Debates e circo mediático

Jorge Cordeiro

Não há risco maior para o poder do­mi­nante do que esse atre­vi­mento de cada um ousar pensar pela sua pró­pria ca­beça.

Não vá o diabo tecê-las, há quem trate de pre­venir essa pe­ri­gosa ve­lei­dade. Será a pensar em re­duzir danos que, pronta e an­te­ci­pa­da­mente, foi mon­tado o circo de co­men­ta­dores de­di­cados a tra­duzir e in­ter­pretar o que possa ter es­ca­pado a quem as­siste ao de­bates elei­to­rais. Não bas­tasse já a or­ga­ni­zação dos de­bates não deixar em mãos alheias essa cla­ri­fi­cação de que em ma­téria de acesso ao es­paço me­diá­tico há uns mais iguais que os ou­tros, há os de pri­meira e de se­gunda, há os que é pre­ciso não ofender não vão vo­arem fi­nan­ci­a­mentos, não bas­tasse isso e nada mais se­guro que ga­rantir re­dun­dân­cias, re­do­brados ex­pe­di­entes ou ou­tros tru­ques que deixem de­cre­tado o que se pre­tende dar por certo e ver­dade, mesmo que o que tenha ocor­rido ou sido dito o não au­to­rize.

Em jeito de des­file fa­lante, dis­pondo do dobro ou do triplo do tempo que quem de­bateu dispôs, un­gidos da­quela isenção que os co­loca, com hon­rosas ex­cep­ções a dizer o que as edi­to­rias de­ter­minam dever ser dito, exer­ci­tando um la­bo­rioso jogo de pa­la­vras para fingir um con­tra­di­tório ar­gu­men­ta­tivo, pelo ecrã es­bra­cejam co­men­ta­dores dis­far­çados de jor­na­listas, jor­na­listas dis­far­çados de co­men­ta­dores.
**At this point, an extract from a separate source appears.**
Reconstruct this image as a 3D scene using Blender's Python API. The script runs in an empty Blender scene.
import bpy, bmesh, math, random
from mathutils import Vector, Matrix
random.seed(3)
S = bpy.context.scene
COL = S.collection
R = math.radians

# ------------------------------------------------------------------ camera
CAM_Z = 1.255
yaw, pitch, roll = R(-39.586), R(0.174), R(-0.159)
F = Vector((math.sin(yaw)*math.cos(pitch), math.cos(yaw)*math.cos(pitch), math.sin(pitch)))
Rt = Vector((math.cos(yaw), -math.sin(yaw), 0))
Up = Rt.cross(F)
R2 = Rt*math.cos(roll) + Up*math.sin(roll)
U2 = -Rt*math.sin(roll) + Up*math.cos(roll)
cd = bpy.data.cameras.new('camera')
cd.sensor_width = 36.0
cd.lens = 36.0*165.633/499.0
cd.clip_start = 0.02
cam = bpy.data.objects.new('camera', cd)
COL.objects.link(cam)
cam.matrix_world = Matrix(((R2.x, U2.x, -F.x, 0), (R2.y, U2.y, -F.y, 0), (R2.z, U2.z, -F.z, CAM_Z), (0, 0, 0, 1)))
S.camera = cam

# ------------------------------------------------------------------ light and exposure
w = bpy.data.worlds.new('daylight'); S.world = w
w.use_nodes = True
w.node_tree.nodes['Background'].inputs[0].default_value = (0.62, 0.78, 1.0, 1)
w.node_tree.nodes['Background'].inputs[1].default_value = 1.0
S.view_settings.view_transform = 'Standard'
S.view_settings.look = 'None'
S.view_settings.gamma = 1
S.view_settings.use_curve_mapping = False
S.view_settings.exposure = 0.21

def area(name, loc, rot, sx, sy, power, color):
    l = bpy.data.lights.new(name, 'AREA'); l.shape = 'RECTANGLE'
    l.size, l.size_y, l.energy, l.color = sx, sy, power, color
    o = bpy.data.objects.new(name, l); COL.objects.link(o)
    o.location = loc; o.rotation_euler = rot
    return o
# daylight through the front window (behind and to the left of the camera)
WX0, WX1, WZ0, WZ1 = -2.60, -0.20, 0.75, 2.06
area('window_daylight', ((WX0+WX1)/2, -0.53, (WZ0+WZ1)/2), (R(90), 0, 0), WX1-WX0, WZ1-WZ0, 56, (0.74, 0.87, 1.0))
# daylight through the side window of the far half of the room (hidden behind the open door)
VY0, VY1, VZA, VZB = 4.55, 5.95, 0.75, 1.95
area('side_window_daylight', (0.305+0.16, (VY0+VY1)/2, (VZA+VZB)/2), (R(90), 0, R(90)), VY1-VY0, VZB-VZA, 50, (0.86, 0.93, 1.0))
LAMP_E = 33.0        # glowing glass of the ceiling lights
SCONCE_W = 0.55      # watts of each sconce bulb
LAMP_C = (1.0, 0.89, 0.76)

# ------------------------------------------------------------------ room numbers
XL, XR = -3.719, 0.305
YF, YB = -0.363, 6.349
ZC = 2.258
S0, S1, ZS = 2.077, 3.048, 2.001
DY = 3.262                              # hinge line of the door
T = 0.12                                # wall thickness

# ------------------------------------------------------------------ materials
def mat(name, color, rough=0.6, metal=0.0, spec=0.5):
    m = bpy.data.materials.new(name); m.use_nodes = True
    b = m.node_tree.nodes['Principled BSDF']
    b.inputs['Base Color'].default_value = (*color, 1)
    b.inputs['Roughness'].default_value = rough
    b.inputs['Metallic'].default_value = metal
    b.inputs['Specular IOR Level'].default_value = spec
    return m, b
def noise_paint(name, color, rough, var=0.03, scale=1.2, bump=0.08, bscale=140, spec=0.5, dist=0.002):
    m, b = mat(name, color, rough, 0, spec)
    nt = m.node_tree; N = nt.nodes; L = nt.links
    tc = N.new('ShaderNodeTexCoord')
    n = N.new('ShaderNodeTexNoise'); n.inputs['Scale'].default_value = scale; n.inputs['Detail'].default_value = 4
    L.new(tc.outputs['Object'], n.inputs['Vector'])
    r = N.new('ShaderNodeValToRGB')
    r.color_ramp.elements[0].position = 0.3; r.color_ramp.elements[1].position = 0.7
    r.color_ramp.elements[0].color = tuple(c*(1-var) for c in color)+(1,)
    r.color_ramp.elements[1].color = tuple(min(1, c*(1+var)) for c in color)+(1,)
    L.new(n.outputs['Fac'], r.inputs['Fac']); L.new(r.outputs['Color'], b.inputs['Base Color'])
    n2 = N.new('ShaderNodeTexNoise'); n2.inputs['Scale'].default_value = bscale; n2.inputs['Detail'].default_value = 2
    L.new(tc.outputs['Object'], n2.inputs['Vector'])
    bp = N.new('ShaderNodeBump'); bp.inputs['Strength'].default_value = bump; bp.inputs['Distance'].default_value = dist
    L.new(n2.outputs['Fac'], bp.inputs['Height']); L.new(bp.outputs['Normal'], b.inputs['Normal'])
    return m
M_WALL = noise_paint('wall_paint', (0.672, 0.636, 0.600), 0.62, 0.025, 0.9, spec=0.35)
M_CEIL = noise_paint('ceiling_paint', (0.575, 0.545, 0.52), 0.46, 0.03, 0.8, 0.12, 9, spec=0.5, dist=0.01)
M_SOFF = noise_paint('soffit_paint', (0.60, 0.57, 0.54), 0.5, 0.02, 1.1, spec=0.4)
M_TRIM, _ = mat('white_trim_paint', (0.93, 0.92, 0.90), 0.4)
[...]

Não faltam ao festim cir­cense a atri­buição de pon­tu­ação ao jeito do con­curso da Eu­ro­visão, o exer­cício de cer­ti­fi­cação da ve­ra­ci­dade por parte de quem é di­plo­mado em men­tiras e meias ver­dades, ou in­fo­gramas para ma­ni­pu­lação es­ta­tís­tica. E quando as evi­dên­cias atra­pa­lham o que está pré-sen­ten­ciado, como se ouviu no res­caldo do de­bate entre Paulo Rai­mundo e Luís Mon­te­negro, há sempre um truque capaz de repor a ordem do­mi­nante como o en­saiado por uma jor­na­lista de que «Paulo Rai­mundo pro­curou não perder e não perdeu, e Mon­te­negro pro­curou não ga­nhar e não ga­nhou», tro­ca­dilho que fi­cará nos anais do ane­do­tário co­mu­ni­ca­ci­onal.